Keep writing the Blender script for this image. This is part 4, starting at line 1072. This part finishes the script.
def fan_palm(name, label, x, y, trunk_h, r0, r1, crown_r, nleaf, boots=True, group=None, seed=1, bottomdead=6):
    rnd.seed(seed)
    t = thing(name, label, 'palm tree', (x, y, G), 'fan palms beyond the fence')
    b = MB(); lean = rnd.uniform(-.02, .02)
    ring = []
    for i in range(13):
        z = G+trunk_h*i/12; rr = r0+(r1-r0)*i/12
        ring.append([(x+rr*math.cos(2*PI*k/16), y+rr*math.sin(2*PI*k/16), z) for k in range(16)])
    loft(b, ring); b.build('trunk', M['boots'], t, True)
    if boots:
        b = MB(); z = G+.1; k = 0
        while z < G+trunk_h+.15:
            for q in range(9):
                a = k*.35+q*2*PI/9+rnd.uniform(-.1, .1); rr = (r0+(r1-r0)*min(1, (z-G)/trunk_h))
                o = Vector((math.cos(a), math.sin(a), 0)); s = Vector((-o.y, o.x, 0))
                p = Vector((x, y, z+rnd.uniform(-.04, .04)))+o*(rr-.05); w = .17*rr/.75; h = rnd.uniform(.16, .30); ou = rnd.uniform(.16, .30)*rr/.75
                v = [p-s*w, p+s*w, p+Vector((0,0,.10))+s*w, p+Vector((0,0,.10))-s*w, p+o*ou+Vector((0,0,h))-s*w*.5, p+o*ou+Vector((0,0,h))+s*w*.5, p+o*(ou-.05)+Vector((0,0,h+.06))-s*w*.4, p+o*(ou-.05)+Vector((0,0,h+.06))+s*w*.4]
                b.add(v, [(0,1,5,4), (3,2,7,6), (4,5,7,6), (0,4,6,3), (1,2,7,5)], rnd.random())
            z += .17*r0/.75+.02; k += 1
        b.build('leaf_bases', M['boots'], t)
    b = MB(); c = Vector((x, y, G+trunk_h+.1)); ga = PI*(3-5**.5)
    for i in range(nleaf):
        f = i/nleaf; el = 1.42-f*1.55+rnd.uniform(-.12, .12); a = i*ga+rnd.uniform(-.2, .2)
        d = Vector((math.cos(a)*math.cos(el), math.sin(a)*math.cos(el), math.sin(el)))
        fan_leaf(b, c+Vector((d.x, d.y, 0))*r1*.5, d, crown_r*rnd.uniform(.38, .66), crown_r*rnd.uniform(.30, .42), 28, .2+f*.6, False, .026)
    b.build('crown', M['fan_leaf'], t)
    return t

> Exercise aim
Without changing a word, restate the whole listing.

> Output below
Keep writing the Blender script for this image. This is part 4, starting at line 1072. This part finishes the script.
def fan_palm(name, label, x, y, trunk_h, r0, r1, crown_r, nleaf, boots=True, group=None, seed=1, bottomdead=6):
    rnd.seed(seed)
    t = thing(name, label, 'palm tree', (x, y, G), 'fan palms beyond the fence')
    b = MB(); lean = rnd.uniform(-.02, .02)
    ring = []
    for i in range(13):
        z = G+trunk_h*i/12; rr = r0+(r1-r0)*i/12
        ring.append([(x+rr*math.cos(2*PI*k/16), y+rr*math.sin(2*PI*k/16), z) for k in range(16)])
    loft(b, ring); b.build('trunk', M['boots'], t, True)
    if boots:
        b = MB(); z = G+.1; k = 0
        while z < G+trunk_h+.15:
            for q in range(9):
                a = k*.35+q*2*PI/9+rnd.uniform(-.1, .1); rr = (r0+(r1-r0)*min(1, (z-G)/trunk_h))
                o = Vector((math.cos(a), math.sin(a), 0)); s = Vector((-o.y, o.x, 0))
                p = Vector((x, y, z+rnd.uniform(-.04, .04)))+o*(rr-.05); w = .17*rr/.75; h = rnd.uniform(.16, .30); ou = rnd.uniform(.16, .30)*rr/.75
                v = [p-s*w, p+s*w, p+Vector((0,0,.10))+s*w, p+Vector((0,0,.10))-s*w, p+o*ou+Vector((0,0,h))-s*w*.5, p+o*ou+Vector((0,0,h))+s*w*.5, p+o*(ou-.05)+Vector((0,0,h+.06))-s*w*.4, p+o*(ou-.05)+Vector((0,0,h+.06))+s*w*.4]
                b.add(v, [(0,1,5,4), (3,2,7,6), (4,5,7,6), (0,4,6,3), (1,2,7,5)], rnd.random())
            z += .17*r0/.75+.02; k += 1
        b.build('leaf_bases', M['boots'], t)
    b = MB(); c = Vector((x, y, G+trunk_h+.1)); ga = PI*(3-5**.5)
    for i in range(nleaf):
        f = i/nleaf; el = 1.42-f*1.55+rnd.uniform(-.12, .12); a = i*ga+rnd.uniform(-.2, .2)
        d = Vector((math.cos(a)*math.cos(el), math.sin(a)*math.cos(el), math.sin(el)))
        fan_leaf(b, c+Vector((d.x, d.y, 0))*r1*.5, d, crown_r*rnd.uniform(.38, .66), crown_r*rnd.uniform(.30, .42), 28, .2+f*.6, False, .026)
    b.build('crown', M['fan_leaf'], t)
    return t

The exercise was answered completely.